What particularly strikes me in Momentary Dark is the beauty in the flow of her words—partially analyzable in terms of assonance, alliteration, and internal rhyme. Wrap your tongue around such luscious phrases as “The sunrise window shrills / with the east wind of / wind-wild March” and you’ll sense what I mean.

She doesn’t merely focus on the trees, and the wild carrot growing in the cracks of broken concrete; nor does she spend long on the pigeons, those most urban of birds, before she turns her lens on the humanity within the city—“children / dashing the hair out of their / eyes,” the homeless that pedestrians “step over or around,” as well as those out of sight.
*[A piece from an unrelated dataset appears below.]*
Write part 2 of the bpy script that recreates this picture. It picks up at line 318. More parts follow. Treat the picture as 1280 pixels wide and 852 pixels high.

She writes in “Shelters”:

Away across the valley
houses are heaped, and apartments; these
are glorified briefly every
sunset at the right season.
_________Lives over there
are only partly
private, and at this distance some
show one upper window
lit.

At one point of light that reaches her, she imagines a daughter doing homework, while listening to the radio (although music through some newer technology is more likely), at another, a car arriving home from work.

Margaret Avison’s poetic career began with exceptional poetry, and yet her writing keeps getting better. The height of her accomplishment here is not easily seen through the reading of a couple poems. It comes through the depth, beauty, and complexity of the entire collection, which well reflects the depth, beauty, and complexity of our existence.

Hers is a poetry of deep contemplation and hope; we can see ourselves in “The little new-drenched leaves” she describes in her poem “Palette,” which “glow in the momentary dark, / dancing.”